▶ _Exercise prompt_: Omit the pictures and print exactly the lines of the listing below, starting at the first and ending at the line containing "bg.inputs[1].default_value = 0.062".

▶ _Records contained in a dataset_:
§ §

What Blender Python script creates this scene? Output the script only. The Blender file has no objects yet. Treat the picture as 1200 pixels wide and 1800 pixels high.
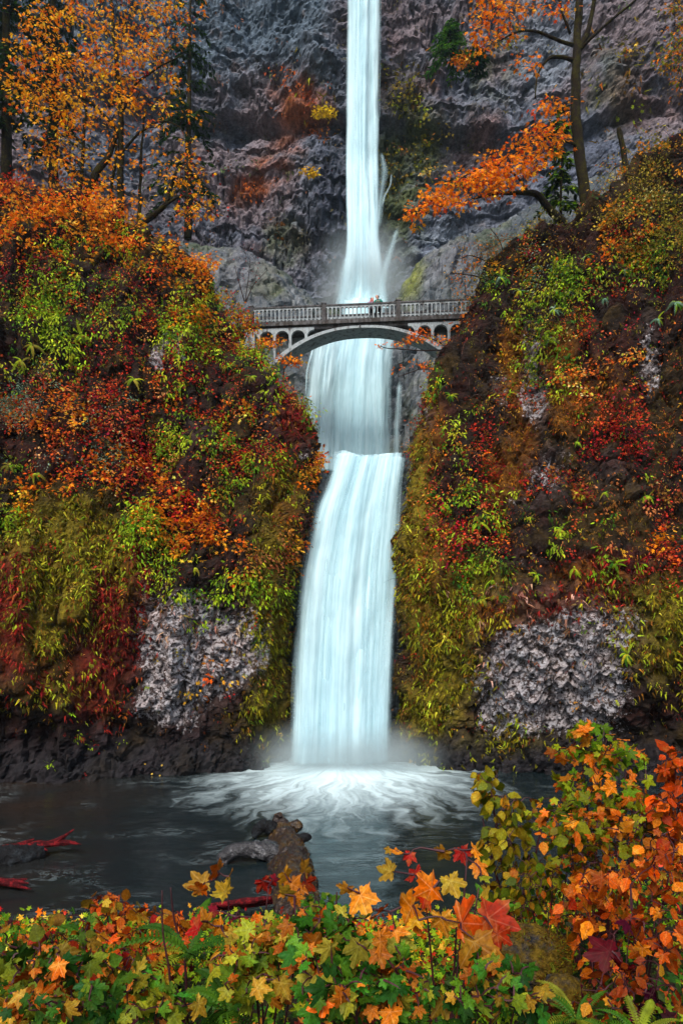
import bpy, math, random
import numpy as np
from mathutils import Vector, Matrix

random.seed(7)
RNG = np.random.default_rng(7)
SC = bpy.context.scene
COL = SC.collection

# ------------------------------------------------------------------ camera, sky, sun, exposure
F, CX, HR, HC = 1200.0, 600.0, 1080.0, 8.0      # focal length in photo pixels, centre column, horizon row, eye height

cam_d = bpy.data.cameras.new('camera')
cam_d.sensor_fit = 'VERTICAL'
cam_d.sensor_height = 36.0
cam_d.lens = 24.0
cam_d.shift_y = 0.1
cam_d.clip_start = 0.05
cam_d.clip_end = 2000
cam = bpy.data.objects.new('camera', cam_d)
cam.location = (0, 0, HC)
cam.rotation_euler = (math.pi / 2, 0, 0)
COL.objects.link(cam)
SC.camera = cam

SUN_EL, SUN_AZ = math.radians(50), math.radians(196)     # azimuth clockwise from +Y: behind the camera, a little left
world = bpy.data.worlds.new('World')
SC.world = world
world.use_nodes = True
wn = world.node_tree.nodes
wl = world.node_tree.links
bg = wn['Background']
sky = wn.new('ShaderNodeTexSky')
sky.sky_type = 'NISHITA'
sky.sun_disc = False
sky.sun_elevation = SUN_EL
sky.sun_rotation = SUN_AZ
sky.dust_density = 3.0
sky.air_density = 1.0
sky.ozone_density = 1.0
wl.new(sky.outputs[0], bg.inputs[0])
bg.inputs[1].default_value = 0.062

sun_d = bpy.data.lights.new('sun', 'SUN')
sun_d.energy = 1.5
sun_d.angle = math.radians(28)
sun_d.color = (1.0, 0.95, 0.88)
sun = bpy.data.objects.new('sun', sun_d)
sdir = Vector((math.sin(SUN_AZ) * math.cos(SUN_EL), math.cos(SUN_AZ) * math.cos(SUN_EL), math.sin(SUN_EL)))
sun.rotation_euler = (-sdir).to_track_quat('-Z', 'Y').to_euler()
sun.location = (-20, -40, 120)
COL.objects.link(sun)

SC.view_settings.view_transform = 'Standard'
SC.view_settings.look = 'None'
SC.view_settings.gamma = 1.0
SC.view_settings.exposure = 1.3
SC.render.engine = 'CYCLES'
SC.cycles.use_denoising = True
SC.cycles.max_bounces = 6
SC.cycles.diffuse_bounces = 3
SC.cycles.glossy_bounces = 2
SC.cycles.transmission_bounces = 2
SC.cycles.transparent_max_bounces = 24
SC.cycles.volume_bounces = 1
SC.cycles.use_adaptive_sampling = True
SC.cycles.adaptive_threshold = 0.02


# ------------------------------------------------------------------ helpers
def W(x, y, d):
    """photo pixel + distance -> world point"""
    return np.array([(x - CX) / F * d, d, HC + (HR - y) / F * d])


def proj(P):
    P = np.asarray(P)
    d = np.maximum(P[..., 1], 0.05)
    return CX + P[..., 0] / d * F, HR - (P[..., 2] - HC) / d * F


def lin(r, g, b):
    def f(c):
        c /= 255.0
        return c / 12.92 if c <= 0.04045 else ((c + 0.055) / 1.055) ** 2.4
    return np.array([f(r), f(g), f(b)])


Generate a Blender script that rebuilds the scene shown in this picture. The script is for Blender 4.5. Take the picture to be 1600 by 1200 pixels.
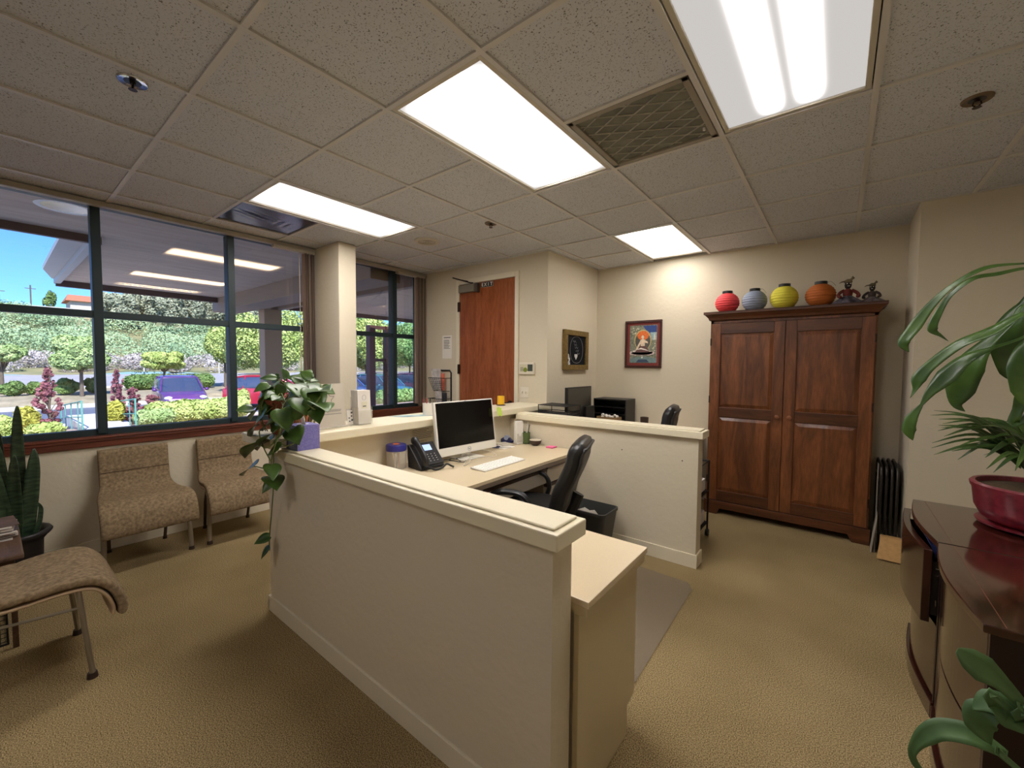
import bpy, bmesh, math, random
import numpy as np
from mathutils import Vector, Matrix
for o in list(bpy.data.objects): bpy.data.objects.remove(o)
C = bpy.context.scene.collection
scene = bpy.context.scene
# ------------------------------------------------------------ camera
cam_data = bpy.data.cameras.new('camera'); cam = bpy.data.objects.new('camera', cam_data); C.objects.link(cam)
YAW, PITCH, ROLL, FPX = .6666, -.0465, .0076, 646.8
cam_data.sensor_fit = 'HORIZONTAL'; cam_data.sensor_width = 36; cam_data.lens = FPX * 36 / 1600
cam_data.clip_start = .02; cam_data.clip_end = 1000
_cy, _sy, _cp, _sp = math.cos(YAW), math.sin(YAW), math.cos(PITCH), math.sin(PITCH)
fw = Vector((-_sy * _cp, _cy * _cp, _sp)); rt = Vector((_cy, _sy, 0)); up = rt.cross(fw)
rt2 = rt * math.cos(ROLL) + up * math.sin(ROLL); up2 = up * math.cos(ROLL) - rt * math.sin(ROLL)
mw = Matrix((rt2, up2, -fw)).transposed().to_4x4(); mw.translation = Vector((4.182, -.617, 1.48))
cam.matrix_world = mw
scene.camera = cam
# ------------------------------------------------------------ world, sun, exposure
world = bpy.data.worlds.new('world'); scene.world = world; world.use_nodes = True
nt = world.node_tree; nt.nodes.clear()
wo = nt.nodes.new('ShaderNodeOutputWorld'); bg = nt.nodes.new('ShaderNodeBackground')
sky = nt.nodes.new('ShaderNodeTexSky'); sky.sky_type = 'NISHITA'; sky.sun_disc = False
sky.sun_elevation = math.radians(48); sky.sun_rotation = math.radians(120); sky.dust_density = .4; sky.air_density = .9; sky.ozone_density = 3
skm = nt.nodes.new('ShaderNodeMix'); skm.data_type = 'RGBA'; skm.blend_type = 'MULTIPLY'; skm.inputs[0].default_value = 1; skm.inputs[7].default_value = (.34, .56, .96, 1)
nt.links.new(sky.outputs[0], skm.inputs[6]); nt.links.new(skm.outputs[2], bg.inputs[0]); nt.links.new(bg.outputs[0], wo.inputs[0]); bg.inputs[1].default_value = .27
sd = bpy.data.lights.new('sun', 'SUN'); sd.energy = 7.5; sd.angle = .01; sd.color = (1, .95, .88)
so = bpy.data.objects.new('sun', sd); C.objects.link(so); so.rotation_euler = (math.radians(42), 0, math.radians(75)); so.location = (0, 0, 30)
vs = scene.view_settings
scene.display_settings.display_device = 'sRGB'
vs.view_transform = 'Standard'; vs.look = 'None'; vs.gamma = 1; vs.use_curve_mapping = False; vs.exposure = 0.6
LAMP = 9.5     # emission of the ceiling troffers
H = 2.70       # ceiling height
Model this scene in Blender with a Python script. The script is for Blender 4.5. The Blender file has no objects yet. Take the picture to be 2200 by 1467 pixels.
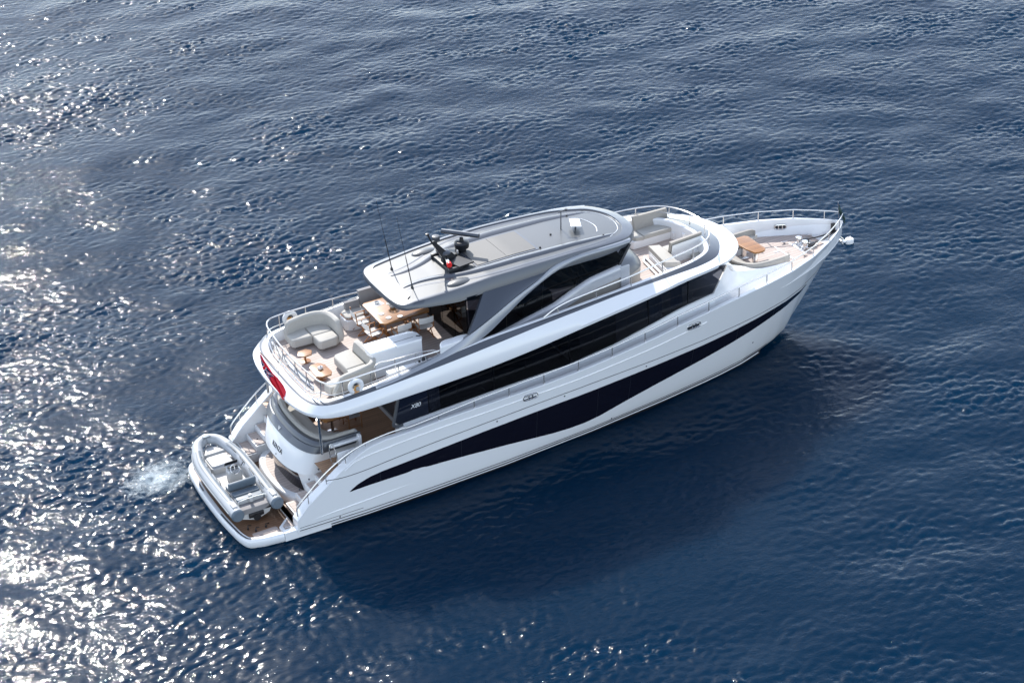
import bpy, bmesh, math, random
import numpy as np
from mathutils import Vector, Matrix

# ------------------------------------------------------------------ camera
scene = bpy.context.scene
R = math.radians
cam = bpy.data.objects.new("camera", bpy.data.cameras.new("camera"))
scene.collection.objects.link(cam)
cr_, cu_, cf_ = (0.87905708, -0.47423751, -0.04855334), (0.27031366, 0.4119687, 0.87017947), (0.39266929, 0.77806206, -0.49033688)
m = Matrix.Identity(4)
for i in range(3):
    m[i][0], m[i][1], m[i][2] = cr_[i], cu_[i], -cf_[i]
m.translation = Vector((-15.522, -52.8035, 36.0859))
cam.matrix_world = m
cam.data.sensor_width = 36.0
cam.data.lens = 71.7523
cam.data.clip_start = 0.5
cam.data.clip_end = 9000.0
scene.camera = cam

# ------------------------------------------------------------------ light
SUN_AZ, SUN_EL = 82.0, 38.5
world = bpy.data.worlds.new("World")
scene.world = world
world.use_nodes = True
nt = world.node_tree
bg = nt.nodes["Background"]
sky = nt.nodes.new("ShaderNodeTexSky")
sky.sky_type = 'NISHITA'
sky.sun_disc = False
sky.sun_elevation = R(SUN_EL)
sky.sun_rotation = R(90.0 - SUN_AZ)
sky.air_density = 1.0
sky.dust_density = 0.2
hs = nt.nodes.new("ShaderNodeHueSaturation")   # a hazy, whitish summer sky
hs.inputs["Saturation"].default_value = 0.5
nt.links.new(sky.outputs[0], hs.inputs["Color"])
cool = nt.nodes.new("ShaderNodeMix")
cool.data_type = 'RGBA'
cool.blend_type = 'MULTIPLY'
cool.inputs["Factor"].default_value = 1.0
cool.inputs["B"].default_value = (0.95, 0.99, 1.05, 1)
nt.links.new(hs.outputs[0], cool.inputs["A"])
nt.links.new(cool.outputs["Result"], bg.inputs[0])
bg.inputs[1].default_value = 0.15
sl = bpy.data.lights.new("sun", 'SUN')
sl.energy = 2.6
sl.angle = R(0.53)
sl.color = (1.0, 0.95, 0.88)
sun = bpy.data.objects.new("sun", sl)
scene.collection.objects.link(sun)
sv = Vector((math.cos(R(SUN_AZ)) * math.cos(R(SUN_EL)), math.sin(R(SUN_AZ)) * math.cos(R(SUN_EL)), math.sin(R(SUN_EL))))
sun.rotation_euler = sv.to_track_quat('Z', 'Y').to_euler()
sun.location = sv * 100
scene.cycles.caustics_reflective = False
scene.cycles.caustics_refractive = False
scene.cycles.sample_clamp_indirect = 3.0
scene.cycles.blur_glossy = 1.0
scene.cycles.use_denoising = True
scene.cycles.denoising_prefilter = 'NONE'   # keeps the sun's glints on the water crisp
vs = scene.view_settings
vs.view_transform = 'Standard'
vs.look = 'None'
vs.gamma = 1.0
vs.use_curve_mapping = False
vs.exposure = 1.25

# ------------------------------------------------------------------ materials
MATS = {}

def mat(name, col, rough=0.5, metal=0.0, coat=0.0, spec=0.5, noise=0.0, nscale=4.0, bump=0.0, bscale=40.0):
    mt = bpy.data.materials.new(name)
    mt.use_nodes = True
    n = mt.node_tree
    b = n.nodes["Principled BSDF"]
    b.inputs["Base Color"].default_value = (*col, 1)
    b.inputs["Roughness"].default_value = rough
    b.inputs["Metallic"].default_value = metal
    b.inputs["Coat Weight"].default_value = coat
    b.inputs["Coat Roughness"].default_value = 0.05
    b.inputs["Specular IOR Level"].default_value = spec
    geo = n.nodes.new("ShaderNodeNewGeometry")
    if noise > 0:
        tx = n.nodes.new("ShaderNodeTexNoise")
        tx.inputs["Scale"].default_value = nscale
        tx.inputs["Detail"].default_value = 5
        n.links.new(geo.outputs["Position"], tx.inputs["Vector"])
        mx = n.nodes.new("ShaderNodeMix")
        mx.data_type = 'RGBA'
        mx.inputs["A"].default_value = (*[c * (1 - noise) for c in col], 1)
        mx.inputs["B"].default_value = (*[min(1, c * (1 + noise)) for c in col], 1)
        n.links.new(tx.outputs["Fac"], mx.inputs["Factor"])
        n.links.new(mx.outputs["Result"], b.inputs["Base Color"])
    if bump > 0:
        t2 = n.nodes.new("ShaderNodeTexNoise")
        t2.inputs["Scale"].default_value = bscale
        t2.inputs["Detail"].default_value = 4
        n.links.new(geo.outputs["Position"], t2.inputs["Vector"])
        bp = n.nodes.new("ShaderNodeBump")
        bp.inputs["Strength"].default_value = bump
        bp.inputs["Distance"].default_value = 0.01
        n.links.new(t2.outputs["Fac"], bp.inputs["Height"])
        n.links.new(bp.outputs["Normal"], b.inputs["Normal"])
    MATS[name] = mt
    return mt

def math_node(n, op, a, b=None, c=None):
    nd = n.nodes.new("ShaderNodeMath")
    nd.operation = op
    for k, v in enumerate((a, b, c)):
        if v is None:
            continue
        if isinstance(v, (int, float)):
            nd.inputs[k].default_value = v
        else:
            n.links.new(v, nd.inputs[k])
    return nd.outputs[0]

def plank_mat(name, col, caulk, width=0.11, gap=0.11, rough=0.6, axis="Y", grain=0.18):
    mt = bpy.data.materials.new(name)
    mt.use_nodes = True
    n = mt.node_tree
    b = n.nodes["Principled BSDF"]
    b.inputs["Roughness"].default_value = rough
    geo = n.nodes.new("ShaderNodeNewGeometry")
    sep = n.nodes.new("ShaderNodeSeparateXYZ")
    n.links.new(geo.outputs["Position"], sep.inputs[0])
    across = sep.outputs[axis]
    along = sep.outputs["X" if axis == "Y" else "Y"]
    q = math_node(n, 'DIVIDE', across, width)
    fr = math_node(n, 'FRACT', q)
    fl = math_node(n, 'FLOOR', q)
    line = math_node(n, 'LESS_THAN', fr, gap)
    # butt joints staggered per plank
    sh = math_node(n, 'MULTIPLY', fl, 0.618)
    al = math_node(n, 'ADD', math_node(n, 'DIVIDE', along, 2.1), sh)
    wn = n.nodes.new("ShaderNodeTexWhiteNoise")
    wn.noise_dimensions = '2D'
    cmb = n.nodes.new("ShaderNodeCombineXYZ")
    n.links.new(fl, cmb.inputs[0])
    n.links.new(math_node(n, 'FLOOR', al), cmb.inputs[1])
    n.links.new(cmb.outputs[0], wn.inputs["Vector"])
    tx = n.nodes.new("ShaderNodeTexNoise")
    mp = n.nodes.new("ShaderNodeMapping")
    mp.inputs["Scale"].default_value = (2, 30, 8) if axis == "Y" else (30, 2, 8)
    n.links.new(geo.outputs["Position"], mp.inputs[0])
    n.links.new(mp.outputs[0], tx.inputs["Vector"])
    tx.inputs["Scale"].default_value = 1.0
    tx.inputs["Detail"].default_value = 6
    val = math_node(n, 'ADD', math_node(n, 'MULTIPLY', wn.outputs["Value"], 0.6), math_node(n, 'MULTIPLY', tx.outputs["Fac"], 0.6))
    mx = n.nodes.new("ShaderNodeMix")
    mx.data_type = 'RGBA'
    mx.inputs["A"].default_value = (*[c * (1 - grain) for c in col], 1)
    mx.inputs["B"].default_value = (*[min(1, c * (1 + grain)) for c in col], 1)
    n.links.new(val, mx.inputs["Factor"])
    m2 = n.nodes.new("ShaderNodeMix")
    m2.data_type = 'RGBA'
    m2.inputs["B"].default_value = (*caulk, 1)
    n.links.new(line, m2.inputs["Factor"])
    n.links.new(mx.outputs["Result"], m2.inputs["A"])
    n.links.new(m2.outputs["Result"], b.inputs["Base Color"])
    MATS[name] = mt
    return mt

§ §

▶ _Exercise answer_:
What Blender Python script creates this scene? Output the script only. The Blender file has no objects yet. Treat the picture as 1200 pixels wide and 1800 pixels high.
import bpy, math, random
import numpy as np
from mathutils import Vector, Matrix

random.seed(7)
RNG = np.random.default_rng(7)
SC = bpy.context.scene
COL = SC.collection

# ------------------------------------------------------------------ camera, sky, sun, exposure
F, CX, HR, HC = 1200.0, 600.0, 1080.0, 8.0      # focal length in photo pixels, centre column, horizon row, eye height

cam_d = bpy.data.cameras.new('camera')
cam_d.sensor_fit = 'VERTICAL'
cam_d.sensor_height = 36.0
cam_d.lens = 24.0
cam_d.shift_y = 0.1
cam_d.clip_start = 0.05
cam_d.clip_end = 2000
cam = bpy.data.objects.new('camera', cam_d)
cam.location = (0, 0, HC)
cam.rotation_euler = (math.pi / 2, 0, 0)
COL.objects.link(cam)
SC.camera = cam

SUN_EL, SUN_AZ = math.radians(50), math.radians(196)     # azimuth clockwise from +Y: behind the camera, a little left
world = bpy.data.worlds.new('World')
SC.world = world
world.use_nodes = True
wn = world.node_tree.nodes
wl = world.node_tree.links
bg = wn['Background']
sky = wn.new('ShaderNodeTexSky')
sky.sky_type = 'NISHITA'
sky.sun_disc = False
sky.sun_elevation = SUN_EL
sky.sun_rotation = SUN_AZ
sky.dust_density = 3.0
sky.air_density = 1.0
sky.ozone_density = 1.0
wl.new(sky.outputs[0], bg.inputs[0])
bg.inputs[1].default_value = 0.062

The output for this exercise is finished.